▶ _WRITTEN INSTRUCTION_:
Exactly repeat the lines starting at the one that holds "were 1584x1056 pixels." and ending at the one that holds "MXZ), 'bike_satin', bk)". Both end lines count; leave out everything else.

▶ _SUPPLIED INFORMATION_:
************
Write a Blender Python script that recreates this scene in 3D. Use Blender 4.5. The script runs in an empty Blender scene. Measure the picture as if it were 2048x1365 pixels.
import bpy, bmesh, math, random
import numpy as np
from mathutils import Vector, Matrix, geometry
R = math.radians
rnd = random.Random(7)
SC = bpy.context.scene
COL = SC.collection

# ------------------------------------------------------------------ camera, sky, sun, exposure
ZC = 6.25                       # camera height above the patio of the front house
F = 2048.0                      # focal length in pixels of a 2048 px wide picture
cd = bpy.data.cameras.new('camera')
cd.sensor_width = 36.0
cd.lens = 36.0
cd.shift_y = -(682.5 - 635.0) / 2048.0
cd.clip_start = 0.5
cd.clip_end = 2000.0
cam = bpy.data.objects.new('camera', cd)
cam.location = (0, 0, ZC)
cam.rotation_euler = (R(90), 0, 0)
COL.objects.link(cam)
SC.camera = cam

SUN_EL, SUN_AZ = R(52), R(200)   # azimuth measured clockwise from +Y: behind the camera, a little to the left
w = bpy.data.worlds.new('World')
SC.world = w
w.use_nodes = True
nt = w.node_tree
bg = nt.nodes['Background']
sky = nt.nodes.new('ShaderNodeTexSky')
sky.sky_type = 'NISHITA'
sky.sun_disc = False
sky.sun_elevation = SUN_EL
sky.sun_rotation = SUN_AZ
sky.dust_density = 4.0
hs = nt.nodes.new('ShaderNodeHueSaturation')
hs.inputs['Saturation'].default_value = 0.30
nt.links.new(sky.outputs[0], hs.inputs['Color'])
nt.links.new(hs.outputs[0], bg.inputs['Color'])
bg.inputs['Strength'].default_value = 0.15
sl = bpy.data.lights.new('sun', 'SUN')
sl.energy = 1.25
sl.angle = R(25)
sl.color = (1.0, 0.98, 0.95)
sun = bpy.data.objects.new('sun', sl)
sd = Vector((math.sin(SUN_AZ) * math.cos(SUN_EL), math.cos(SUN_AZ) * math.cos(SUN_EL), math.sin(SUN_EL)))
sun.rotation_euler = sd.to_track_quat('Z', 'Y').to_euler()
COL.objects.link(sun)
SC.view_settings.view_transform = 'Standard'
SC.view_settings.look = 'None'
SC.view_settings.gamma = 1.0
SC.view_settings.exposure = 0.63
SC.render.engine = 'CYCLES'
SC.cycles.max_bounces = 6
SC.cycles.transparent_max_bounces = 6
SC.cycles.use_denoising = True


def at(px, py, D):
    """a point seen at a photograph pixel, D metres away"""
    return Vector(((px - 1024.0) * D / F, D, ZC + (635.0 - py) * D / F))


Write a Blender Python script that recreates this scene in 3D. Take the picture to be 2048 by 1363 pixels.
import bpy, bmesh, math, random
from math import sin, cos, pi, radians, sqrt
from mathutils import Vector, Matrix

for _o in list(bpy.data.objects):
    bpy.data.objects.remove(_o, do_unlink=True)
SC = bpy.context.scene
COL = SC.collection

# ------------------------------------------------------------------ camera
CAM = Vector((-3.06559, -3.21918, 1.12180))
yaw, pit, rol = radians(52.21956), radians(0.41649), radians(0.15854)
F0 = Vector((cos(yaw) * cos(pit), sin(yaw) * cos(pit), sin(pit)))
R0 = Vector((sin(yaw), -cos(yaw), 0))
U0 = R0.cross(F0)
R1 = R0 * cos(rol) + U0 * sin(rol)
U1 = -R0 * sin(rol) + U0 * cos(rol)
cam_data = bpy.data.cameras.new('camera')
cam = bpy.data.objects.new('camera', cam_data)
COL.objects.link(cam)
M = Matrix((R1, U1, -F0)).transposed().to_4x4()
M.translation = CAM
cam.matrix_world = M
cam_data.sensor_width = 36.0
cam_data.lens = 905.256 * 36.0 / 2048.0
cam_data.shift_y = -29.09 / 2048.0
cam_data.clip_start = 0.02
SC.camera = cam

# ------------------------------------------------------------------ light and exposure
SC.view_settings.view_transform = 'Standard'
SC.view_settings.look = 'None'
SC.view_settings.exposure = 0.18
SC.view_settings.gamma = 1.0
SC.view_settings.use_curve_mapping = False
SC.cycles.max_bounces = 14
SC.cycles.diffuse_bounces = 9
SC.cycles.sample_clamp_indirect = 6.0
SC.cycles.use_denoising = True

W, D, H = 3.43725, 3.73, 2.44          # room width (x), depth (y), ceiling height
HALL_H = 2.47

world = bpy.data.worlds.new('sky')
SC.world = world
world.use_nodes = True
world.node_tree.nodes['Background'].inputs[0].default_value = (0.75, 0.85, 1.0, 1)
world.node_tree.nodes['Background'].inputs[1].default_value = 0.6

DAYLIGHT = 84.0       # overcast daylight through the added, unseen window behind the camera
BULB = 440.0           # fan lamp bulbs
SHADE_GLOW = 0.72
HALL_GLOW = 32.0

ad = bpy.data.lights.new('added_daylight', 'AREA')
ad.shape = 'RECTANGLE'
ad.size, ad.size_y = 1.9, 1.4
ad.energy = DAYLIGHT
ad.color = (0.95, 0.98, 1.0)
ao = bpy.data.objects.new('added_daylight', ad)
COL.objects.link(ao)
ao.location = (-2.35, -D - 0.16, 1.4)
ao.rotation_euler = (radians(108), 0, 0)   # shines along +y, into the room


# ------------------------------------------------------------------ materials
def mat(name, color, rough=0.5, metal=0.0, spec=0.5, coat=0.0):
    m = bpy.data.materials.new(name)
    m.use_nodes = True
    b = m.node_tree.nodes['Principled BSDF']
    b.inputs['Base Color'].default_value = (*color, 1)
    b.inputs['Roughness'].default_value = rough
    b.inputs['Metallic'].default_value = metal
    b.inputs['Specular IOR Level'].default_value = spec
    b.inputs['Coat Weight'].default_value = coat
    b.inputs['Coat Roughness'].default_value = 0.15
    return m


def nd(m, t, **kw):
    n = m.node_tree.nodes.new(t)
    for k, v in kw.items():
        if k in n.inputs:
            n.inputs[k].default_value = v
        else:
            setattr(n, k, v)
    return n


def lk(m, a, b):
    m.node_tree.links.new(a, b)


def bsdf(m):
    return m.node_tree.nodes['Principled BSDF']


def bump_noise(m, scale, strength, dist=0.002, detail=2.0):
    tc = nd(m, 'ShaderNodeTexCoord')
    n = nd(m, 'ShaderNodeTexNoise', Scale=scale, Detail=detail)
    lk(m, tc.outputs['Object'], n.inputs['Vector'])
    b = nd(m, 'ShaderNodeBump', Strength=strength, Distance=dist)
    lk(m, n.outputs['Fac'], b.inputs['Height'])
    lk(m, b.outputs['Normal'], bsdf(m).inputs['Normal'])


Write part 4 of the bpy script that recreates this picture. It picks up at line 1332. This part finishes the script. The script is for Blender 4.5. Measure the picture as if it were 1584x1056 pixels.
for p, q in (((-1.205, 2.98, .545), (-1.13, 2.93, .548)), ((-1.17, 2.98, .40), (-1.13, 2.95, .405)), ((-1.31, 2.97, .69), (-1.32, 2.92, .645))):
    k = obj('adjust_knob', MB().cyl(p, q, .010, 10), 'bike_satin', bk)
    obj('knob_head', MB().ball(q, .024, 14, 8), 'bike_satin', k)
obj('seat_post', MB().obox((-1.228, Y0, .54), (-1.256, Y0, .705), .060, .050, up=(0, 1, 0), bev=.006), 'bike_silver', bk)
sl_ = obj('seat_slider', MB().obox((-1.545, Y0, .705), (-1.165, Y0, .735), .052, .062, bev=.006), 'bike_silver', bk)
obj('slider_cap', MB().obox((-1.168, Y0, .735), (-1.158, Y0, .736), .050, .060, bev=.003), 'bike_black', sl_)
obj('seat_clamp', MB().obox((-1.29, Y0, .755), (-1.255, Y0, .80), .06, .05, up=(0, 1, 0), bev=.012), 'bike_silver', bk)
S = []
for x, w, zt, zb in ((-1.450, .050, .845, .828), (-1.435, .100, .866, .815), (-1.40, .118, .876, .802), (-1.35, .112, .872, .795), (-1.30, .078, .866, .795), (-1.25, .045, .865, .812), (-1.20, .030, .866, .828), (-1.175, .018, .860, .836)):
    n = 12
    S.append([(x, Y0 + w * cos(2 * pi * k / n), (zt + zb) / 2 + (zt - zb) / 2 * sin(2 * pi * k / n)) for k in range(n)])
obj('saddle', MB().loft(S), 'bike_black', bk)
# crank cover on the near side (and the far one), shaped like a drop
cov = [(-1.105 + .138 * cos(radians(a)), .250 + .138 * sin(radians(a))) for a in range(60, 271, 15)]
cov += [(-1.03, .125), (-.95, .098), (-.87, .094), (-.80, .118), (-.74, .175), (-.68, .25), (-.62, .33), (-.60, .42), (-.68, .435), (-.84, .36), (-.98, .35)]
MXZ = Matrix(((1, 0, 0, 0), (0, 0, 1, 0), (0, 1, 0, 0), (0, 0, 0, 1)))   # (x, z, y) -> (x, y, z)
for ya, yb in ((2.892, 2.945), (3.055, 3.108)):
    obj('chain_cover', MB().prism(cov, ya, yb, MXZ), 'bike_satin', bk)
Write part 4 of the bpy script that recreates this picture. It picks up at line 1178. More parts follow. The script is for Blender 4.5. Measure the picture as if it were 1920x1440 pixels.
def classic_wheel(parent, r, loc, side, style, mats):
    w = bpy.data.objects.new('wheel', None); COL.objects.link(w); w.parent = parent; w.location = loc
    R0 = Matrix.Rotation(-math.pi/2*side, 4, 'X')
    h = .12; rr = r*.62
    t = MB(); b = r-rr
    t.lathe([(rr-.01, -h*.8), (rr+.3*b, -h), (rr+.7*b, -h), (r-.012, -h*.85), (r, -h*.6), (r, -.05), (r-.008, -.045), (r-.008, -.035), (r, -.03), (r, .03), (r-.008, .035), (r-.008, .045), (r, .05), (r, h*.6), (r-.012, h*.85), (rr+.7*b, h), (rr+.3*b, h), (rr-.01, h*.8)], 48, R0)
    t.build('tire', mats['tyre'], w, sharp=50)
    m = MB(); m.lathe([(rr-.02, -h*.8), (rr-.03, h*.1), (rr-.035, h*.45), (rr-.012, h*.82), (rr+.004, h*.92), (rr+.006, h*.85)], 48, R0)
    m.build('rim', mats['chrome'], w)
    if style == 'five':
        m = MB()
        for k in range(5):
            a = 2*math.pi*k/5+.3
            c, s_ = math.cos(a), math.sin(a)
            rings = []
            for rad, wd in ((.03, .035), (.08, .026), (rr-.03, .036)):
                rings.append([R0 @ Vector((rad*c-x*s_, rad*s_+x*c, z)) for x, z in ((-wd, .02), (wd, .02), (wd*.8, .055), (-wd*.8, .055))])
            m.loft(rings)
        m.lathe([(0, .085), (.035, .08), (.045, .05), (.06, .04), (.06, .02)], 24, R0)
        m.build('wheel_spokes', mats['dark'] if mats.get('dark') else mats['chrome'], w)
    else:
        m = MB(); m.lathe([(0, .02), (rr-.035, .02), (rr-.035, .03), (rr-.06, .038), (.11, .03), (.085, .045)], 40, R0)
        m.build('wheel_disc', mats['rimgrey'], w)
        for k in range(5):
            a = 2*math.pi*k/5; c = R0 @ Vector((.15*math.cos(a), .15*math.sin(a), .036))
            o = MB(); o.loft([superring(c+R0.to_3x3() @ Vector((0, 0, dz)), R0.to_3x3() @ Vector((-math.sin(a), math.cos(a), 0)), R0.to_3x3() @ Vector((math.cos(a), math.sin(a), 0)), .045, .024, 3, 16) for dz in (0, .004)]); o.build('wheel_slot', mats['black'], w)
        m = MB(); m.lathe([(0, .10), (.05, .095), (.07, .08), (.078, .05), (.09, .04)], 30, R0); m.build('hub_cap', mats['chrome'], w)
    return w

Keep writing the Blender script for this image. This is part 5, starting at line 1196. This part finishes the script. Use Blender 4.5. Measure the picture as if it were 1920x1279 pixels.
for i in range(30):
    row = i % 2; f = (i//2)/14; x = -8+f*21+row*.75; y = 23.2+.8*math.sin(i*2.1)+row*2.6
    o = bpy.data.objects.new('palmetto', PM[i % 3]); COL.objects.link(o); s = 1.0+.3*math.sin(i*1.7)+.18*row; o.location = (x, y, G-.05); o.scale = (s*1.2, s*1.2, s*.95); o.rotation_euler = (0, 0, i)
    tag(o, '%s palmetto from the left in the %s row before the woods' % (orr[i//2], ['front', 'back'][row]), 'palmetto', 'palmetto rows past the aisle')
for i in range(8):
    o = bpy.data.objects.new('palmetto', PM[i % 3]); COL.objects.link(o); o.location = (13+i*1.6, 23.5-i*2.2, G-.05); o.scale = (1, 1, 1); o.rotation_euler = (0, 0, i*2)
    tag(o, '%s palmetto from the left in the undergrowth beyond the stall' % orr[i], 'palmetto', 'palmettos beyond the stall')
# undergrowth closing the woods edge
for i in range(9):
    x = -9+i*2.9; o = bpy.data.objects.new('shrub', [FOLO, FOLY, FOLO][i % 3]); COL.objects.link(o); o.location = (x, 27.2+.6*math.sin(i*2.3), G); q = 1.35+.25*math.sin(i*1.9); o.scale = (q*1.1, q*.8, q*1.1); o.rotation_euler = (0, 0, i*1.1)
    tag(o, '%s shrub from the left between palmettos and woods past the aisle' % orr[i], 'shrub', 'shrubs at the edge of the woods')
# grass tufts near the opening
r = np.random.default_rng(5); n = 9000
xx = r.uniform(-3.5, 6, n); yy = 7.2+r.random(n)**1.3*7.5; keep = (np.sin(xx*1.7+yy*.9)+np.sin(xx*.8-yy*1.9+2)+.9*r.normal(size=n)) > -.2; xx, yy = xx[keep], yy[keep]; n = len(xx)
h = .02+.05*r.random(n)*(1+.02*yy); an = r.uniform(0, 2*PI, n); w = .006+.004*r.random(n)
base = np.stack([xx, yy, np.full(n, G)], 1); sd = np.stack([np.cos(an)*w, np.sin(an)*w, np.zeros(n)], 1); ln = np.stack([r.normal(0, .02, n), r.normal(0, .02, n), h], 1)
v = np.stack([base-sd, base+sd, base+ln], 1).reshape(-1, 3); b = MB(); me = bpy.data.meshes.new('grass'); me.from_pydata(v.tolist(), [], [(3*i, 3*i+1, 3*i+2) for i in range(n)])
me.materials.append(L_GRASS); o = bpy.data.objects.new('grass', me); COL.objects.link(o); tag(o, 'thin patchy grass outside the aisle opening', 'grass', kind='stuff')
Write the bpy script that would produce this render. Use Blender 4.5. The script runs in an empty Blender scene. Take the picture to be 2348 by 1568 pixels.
************
▶ _SOLVED PROBLEM_:
Write part 4 of the bpy script that recreates this picture. It picks up at line 1332. This part finishes the script. The script is for Blender 4.5. Measure the picture as if it were 1584x1056 pixels.
for p, q in (((-1.205, 2.98, .545), (-1.13, 2.93, .548)), ((-1.17, 2.98, .40), (-1.13, 2.95, .405)), ((-1.31, 2.97, .69), (-1.32, 2.92, .645))):
    k = obj('adjust_knob', MB().cyl(p, q, .010, 10), 'bike_satin', bk)
    obj('knob_head', MB().ball(q, .024, 14, 8), 'bike_satin', k)
obj('seat_post', MB().obox((-1.228, Y0, .54), (-1.256, Y0, .705), .060, .050, up=(0, 1, 0), bev=.006), 'bike_silver', bk)
sl_ = obj('seat_slider', MB().obox((-1.545, Y0, .705), (-1.165, Y0, .735), .052, .062, bev=.006), 'bike_silver', bk)
obj('slider_cap', MB().obox((-1.168, Y0, .735), (-1.158, Y0, .736), .050, .060, bev=.003), 'bike_black', sl_)
obj('seat_clamp', MB().obox((-1.29, Y0, .755), (-1.255, Y0, .80), .06, .05, up=(0, 1, 0), bev=.012), 'bike_silver', bk)
S = []
for x, w, zt, zb in ((-1.450, .050, .845, .828), (-1.435, .100, .866, .815), (-1.40, .118, .876, .802), (-1.35, .112, .872, .795), (-1.30, .078, .866, .795), (-1.25, .045, .865, .812), (-1.20, .030, .866, .828), (-1.175, .018, .860, .836)):
    n = 12
    S.append([(x, Y0 + w * cos(2 * pi * k / n), (zt + zb) / 2 + (zt - zb) / 2 * sin(2 * pi * k / n)) for k in range(n)])
obj('saddle', MB().loft(S), 'bike_black', bk)
# crank cover on the near side (and the far one), shaped like a drop
cov = [(-1.105 + .138 * cos(radians(a)), .250 + .138 * sin(radians(a))) for a in range(60, 271, 15)]
cov += [(-1.03, .125), (-.95, .098), (-.87, .094), (-.80, .118), (-.74, .175), (-.68, .25), (-.62, .33), (-.60, .42), (-.68, .435), (-.84, .36), (-.98, .35)]
MXZ = Matrix(((1, 0, 0, 0), (0, 0, 1, 0), (0, 1, 0, 0), (0, 0, 0, 1)))   # (x, z, y) -> (x, y, z)
for ya, yb in ((2.892, 2.945), (3.055, 3.108)):
    obj('chain_cover', MB().prism(cov, ya, yb, MXZ), 'bike_satin', bk)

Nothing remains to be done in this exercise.